| DO THIS |
Provide an exact reproduction of every entry.

** begin TASK DATA **

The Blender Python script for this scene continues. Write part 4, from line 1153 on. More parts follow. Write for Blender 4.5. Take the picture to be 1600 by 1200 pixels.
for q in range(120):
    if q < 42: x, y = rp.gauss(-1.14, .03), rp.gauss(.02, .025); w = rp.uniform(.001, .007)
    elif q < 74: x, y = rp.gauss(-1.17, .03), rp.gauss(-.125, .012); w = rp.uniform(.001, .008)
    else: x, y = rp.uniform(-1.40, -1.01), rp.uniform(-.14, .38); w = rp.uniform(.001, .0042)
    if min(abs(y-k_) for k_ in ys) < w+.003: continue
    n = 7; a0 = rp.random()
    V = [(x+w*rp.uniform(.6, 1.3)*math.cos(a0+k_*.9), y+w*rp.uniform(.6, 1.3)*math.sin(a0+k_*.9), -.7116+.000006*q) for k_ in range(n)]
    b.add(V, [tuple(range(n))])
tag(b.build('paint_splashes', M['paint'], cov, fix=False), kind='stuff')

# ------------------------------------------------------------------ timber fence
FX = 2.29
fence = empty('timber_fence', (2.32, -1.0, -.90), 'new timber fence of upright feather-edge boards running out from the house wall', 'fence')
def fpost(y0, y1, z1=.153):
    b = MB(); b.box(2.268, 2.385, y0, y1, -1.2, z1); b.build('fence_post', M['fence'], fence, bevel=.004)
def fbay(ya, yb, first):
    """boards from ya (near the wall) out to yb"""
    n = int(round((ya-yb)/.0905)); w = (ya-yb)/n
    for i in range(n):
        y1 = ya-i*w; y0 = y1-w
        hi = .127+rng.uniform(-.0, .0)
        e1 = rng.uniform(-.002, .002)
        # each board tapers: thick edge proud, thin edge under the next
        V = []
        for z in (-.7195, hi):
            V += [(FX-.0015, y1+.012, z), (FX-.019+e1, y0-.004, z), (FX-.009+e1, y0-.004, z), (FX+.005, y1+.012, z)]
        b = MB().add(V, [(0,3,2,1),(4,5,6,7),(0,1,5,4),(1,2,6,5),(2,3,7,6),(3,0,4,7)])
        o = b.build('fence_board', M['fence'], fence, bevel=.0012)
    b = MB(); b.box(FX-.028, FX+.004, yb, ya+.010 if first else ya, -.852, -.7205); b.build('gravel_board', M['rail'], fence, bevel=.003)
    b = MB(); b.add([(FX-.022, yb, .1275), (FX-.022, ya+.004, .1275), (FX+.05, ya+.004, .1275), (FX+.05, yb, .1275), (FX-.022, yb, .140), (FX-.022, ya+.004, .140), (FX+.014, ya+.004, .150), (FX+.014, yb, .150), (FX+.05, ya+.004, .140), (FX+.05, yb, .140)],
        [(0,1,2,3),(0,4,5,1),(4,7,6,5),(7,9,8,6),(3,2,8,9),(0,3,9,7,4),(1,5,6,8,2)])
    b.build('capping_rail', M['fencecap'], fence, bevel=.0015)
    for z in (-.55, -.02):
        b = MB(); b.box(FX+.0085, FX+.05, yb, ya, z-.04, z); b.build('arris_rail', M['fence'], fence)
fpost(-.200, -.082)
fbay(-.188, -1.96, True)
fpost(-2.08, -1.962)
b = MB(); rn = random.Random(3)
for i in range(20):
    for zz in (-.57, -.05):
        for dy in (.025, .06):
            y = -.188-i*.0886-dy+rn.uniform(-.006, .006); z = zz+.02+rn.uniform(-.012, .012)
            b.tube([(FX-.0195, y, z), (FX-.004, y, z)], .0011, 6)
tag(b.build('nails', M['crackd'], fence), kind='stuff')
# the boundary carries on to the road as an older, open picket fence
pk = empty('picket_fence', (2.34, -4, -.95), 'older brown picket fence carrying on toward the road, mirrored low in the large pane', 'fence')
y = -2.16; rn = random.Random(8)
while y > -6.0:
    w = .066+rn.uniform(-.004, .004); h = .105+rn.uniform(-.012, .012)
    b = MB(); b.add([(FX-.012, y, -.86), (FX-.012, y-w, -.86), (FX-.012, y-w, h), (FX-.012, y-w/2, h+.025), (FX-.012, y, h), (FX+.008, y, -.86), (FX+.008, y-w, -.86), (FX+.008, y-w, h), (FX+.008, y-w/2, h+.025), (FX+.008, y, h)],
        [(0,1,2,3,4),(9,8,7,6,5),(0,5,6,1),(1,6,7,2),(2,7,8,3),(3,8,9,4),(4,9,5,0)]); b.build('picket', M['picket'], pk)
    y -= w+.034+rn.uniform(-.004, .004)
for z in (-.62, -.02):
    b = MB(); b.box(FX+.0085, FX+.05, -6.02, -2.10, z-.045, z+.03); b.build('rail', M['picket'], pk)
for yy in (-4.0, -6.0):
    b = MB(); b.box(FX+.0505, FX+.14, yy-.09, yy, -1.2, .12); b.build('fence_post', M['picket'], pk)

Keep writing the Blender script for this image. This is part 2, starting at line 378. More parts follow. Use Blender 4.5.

** end TASK DATA **

| FINISHED EXERCISE |
The Blender Python script for this scene continues. Write part 4, from line 1153 on. More parts follow. Write for Blender 4.5. Take the picture to be 1600 by 1200 pixels.
for q in range(120):
    if q < 42: x, y = rp.gauss(-1.14, .03), rp.gauss(.02, .025); w = rp.uniform(.001, .007)
    elif q < 74: x, y = rp.gauss(-1.17, .03), rp.gauss(-.125, .012); w = rp.uniform(.001, .008)
    else: x, y = rp.uniform(-1.40, -1.01), rp.uniform(-.14, .38); w = rp.uniform(.001, .0042)
    if min(abs(y-k_) for k_ in ys) < w+.003: continue
    n = 7; a0 = rp.random()
    V = [(x+w*rp.uniform(.6, 1.3)*math.cos(a0+k_*.9), y+w*rp.uniform(.6, 1.3)*math.sin(a0+k_*.9), -.7116+.000006*q) for k_ in range(n)]
    b.add(V, [tuple(range(n))])
tag(b.build('paint_splashes', M['paint'], cov, fix=False), kind='stuff')

# ------------------------------------------------------------------ timber fence
FX = 2.29
fence = empty('timber_fence', (2.32, -1.0, -.90), 'new timber fence of upright feather-edge boards running out from the house wall', 'fence')
def fpost(y0, y1, z1=.153):
    b = MB(); b.box(2.268, 2.385, y0, y1, -1.2, z1); b.build('fence_post', M['fence'], fence, bevel=.004)
def fbay(ya, yb, first):
    """boards from ya (near the wall) out to yb"""
    n = int(round((ya-yb)/.0905)); w = (ya-yb)/n
    for i in range(n):
        y1 = ya-i*w; y0 = y1-w
        hi = .127+rng.uniform(-.0, .0)
        e1 = rng.uniform(-.002, .002)
        # each board tapers: thick edge proud, thin edge under the next
        V = []
        for z in (-.7195, hi):
            V += [(FX-.0015, y1+.012, z), (FX-.019+e1, y0-.004, z), (FX-.009+e1, y0-.004, z), (FX+.005, y1+.012, z)]
        b = MB().add(V, [(0,3,2,1),(4,5,6,7),(0,1,5,4),(1,2,6,5),(2,3,7,6),(3,0,4,7)])
        o = b.build('fence_board', M['fence'], fence, bevel=.0012)
    b = MB(); b.box(FX-.028, FX+.004, yb, ya+.010 if first else ya, -.852, -.7205); b.build('gravel_board', M['rail'], fence, bevel=.003)
    b = MB(); b.add([(FX-.022, yb, .1275), (FX-.022, ya+.004, .1275), (FX+.05, ya+.004, .1275), (FX+.05, yb, .1275), (FX-.022, yb, .140), (FX-.022, ya+.004, .140), (FX+.014, ya+.004, .150), (FX+.014, yb, .150), (FX+.05, ya+.004, .140), (FX+.05, yb, .140)],
        [(0,1,2,3),(0,4,5,1),(4,7,6,5),(7,9,8,6),(3,2,8,9),(0,3,9,7,4),(1,5,6,8,2)])
    b.build('capping_rail', M['fencecap'], fence, bevel=.0015)
    for z in (-.55, -.02):
        b = MB(); b.box(FX+.0085, FX+.05, yb, ya, z-.04, z); b.build('arris_rail', M['fence'], fence)
fpost(-.200, -.082)
fbay(-.188, -1.96, True)
fpost(-2.08, -1.962)
b = MB(); rn = random.Random(3)
for i in range(20):
    for zz in (-.57, -.05):
        for dy in (.025, .06):
            y = -.188-i*.0886-dy+rn.uniform(-.006, .006); z = zz+.02+rn.uniform(-.012, .012)
            b.tube([(FX-.0195, y, z), (FX-.004, y, z)], .0011, 6)
tag(b.build('nails', M['crackd'], fence), kind='stuff')
# the boundary carries on to the road as an older, open picket fence
pk = empty('picket_fence', (2.34, -4, -.95), 'older brown picket fence carrying on toward the road, mirrored low in the large pane', 'fence')
y = -2.16; rn = random.Random(8)
while y > -6.0:
    w = .066+rn.uniform(-.004, .004); h = .105+rn.uniform(-.012, .012)
    b = MB(); b.add([(FX-.012, y, -.86), (FX-.012, y-w, -.86), (FX-.012, y-w, h), (FX-.012, y-w/2, h+.025), (FX-.012, y, h), (FX+.008, y, -.86), (FX+.008, y-w, -.86), (FX+.008, y-w, h), (FX+.008, y-w/2, h+.025), (FX+.008, y, h)],
        [(0,1,2,3,4),(9,8,7,6,5),(0,5,6,1),(1,6,7,2),(2,7,8,3),(3,8,9,4),(4,9,5,0)]); b.build('picket', M['picket'], pk)
    y -= w+.034+rn.uniform(-.004, .004)
for z in (-.62, -.02):
    b = MB(); b.box(FX+.0085, FX+.05, -6.02, -2.10, z-.045, z+.03); b.build('rail', M['picket'], pk)
for yy in (-4.0, -6.0):
    b = MB(); b.box(FX+.0505, FX+.14, yy-.09, yy, -1.2, .12); b.build('fence_post', M['picket'], pk)

Keep writing the Blender script for this image. This is part 2, starting at line 378. More parts follow. Use Blender 4.5.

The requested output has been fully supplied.